Who do your customers trust? Where do they turn for information or opinion? Who is blogging about your brand right now? Tom Wark recently posted an excellent article on his Fermentation blog about the influence of wine blogs, where he determines that who your influencers are will depend on what you are trying to sell. You should read the post, but basically, if you’re selling 500,000 cases of $9 wine, your audience isn’t likely to be reading Wine Spectator and therefore, that magazine isn’t a influencer of your brand. However, if you’re selling 2,000 cases of $60 wine, then sending bottles to a blog that reviews wines under $10 obviously won’t influence the customers you’re targeting, but receiving a favorable Wine Spectator rating on that $60 wine will probably help you sell more. The point is to know your customer and where they’re reading about your wine and you’ll know with whom you need to be working.

Are you willing to let people talk about your brand?

Ready or not, people are already talking about your wine online and good or bad, you need to manage it. In Part 2 of this series, I ask the question: do you know what is being said about you? More importantly, how will you manage your brand perception now that you know you really aren’t in control?

I’ve heard many winery owners and business executives express concern about allowing customers to post reviews and comments on the company blog or Facebook fan page. They’re afraid of opening themselves up to criticism and negative comments, but I’ll clue you in right now: criticism and negative reviews will still be posted, it’s just that now it is posted on other forums where you may not have the opportunity to respond and manage brand perception. At least when it’s on your own blog or fan page, you can show to the world that you are concerned and want to address any issues. In my experience, addressing issues from a dissatisfied customer in a timely manner has often resulted in a complete turnaround in perception along with an outpouring of compliments and recommendations. It’s an opportunity to turn a negative experience into a positive outcome for everyone involved.

How are you managing your brand? Have you ever turned around a dissatisfied customer? Share your story or comments.

3 Responses leave one →
  1. February 17, 2010

    Hi – Thank you for your great series on Wineries and Social Media. As I have been reading through all the series tonight I just have one comment that comes to mind. Wineries also need to divide up who their customers are. There are on premise/off premise buyers and then there are actual consumers.

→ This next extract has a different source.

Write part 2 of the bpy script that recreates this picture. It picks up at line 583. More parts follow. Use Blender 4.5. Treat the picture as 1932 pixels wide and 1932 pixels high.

    Reaching each of those is very different. Buyers – you are not just branding your wines but also promoting events you do with them and basically driving consumers to their businesses to be consumers. Another post possibly? – or am I jumping ahead?

    Thanks again – this has been so helpful!!!

    Jill

  2. February 22, 2010

    This is a phenomenal series resource for wineries. It is great how you are clearly articulating transferable principles of Social Media success for the wine industry!

    Keep up the great series!

    Josh @nectarwine on Twitter

  3. Eric Hwang permalink*
    February 22, 2010

    Jill,

    No, you’re not jumping ahead, just digging a little deeper than I planned to cover in a blog post. Obviously, there are a lot of details that I’m glossing over that I’ve addressed in great detail in my own strategic planning. I don’t mind giving away some of the milk, but I’m a little hesitant to give away the cow as well, if you know what I mean.

    I’m not really following your train of thought. In terms of SM marketing, I don’t see a great deal of difference between a consumer, customer and a buyer. Ultimately, what we would like for people to do is buy our wines. If that means we have events or participate in events where we pour our wines, it’s in hopes that those people who are simply consuming the wine will eventually become buyers of our wine–becoming not only a customer, but also a friend.

    Just as we communicate differently with our real-life friends versus acquaintances, we reach out to our winery friends through different channels than we would with potential customers because their needs are different. Existing friends and customers already know about our wines and just want to know what’s going on with things such as new releases, harvest, and social events. Potential customers who haven’t tasted our wines want to know more basic information such as how and where they can taste it, flavor profiles, winemaker, winery history, price, availability, etc.

    It’s because of these different types of information that we need to participate in the various social media communities. A web site should address all the basic information a newcomer would like to know, while a platform such as a blog or Facebook would target fans and existing customers with information about events and daily winery activities. A winery shouldn’t go after new customers through their slick web site and forget to keep in touch with their loyal fans by neglecting the Facebook fan page.

    Hope that provides a little more detail about the audience that I didn’t address in Part 2.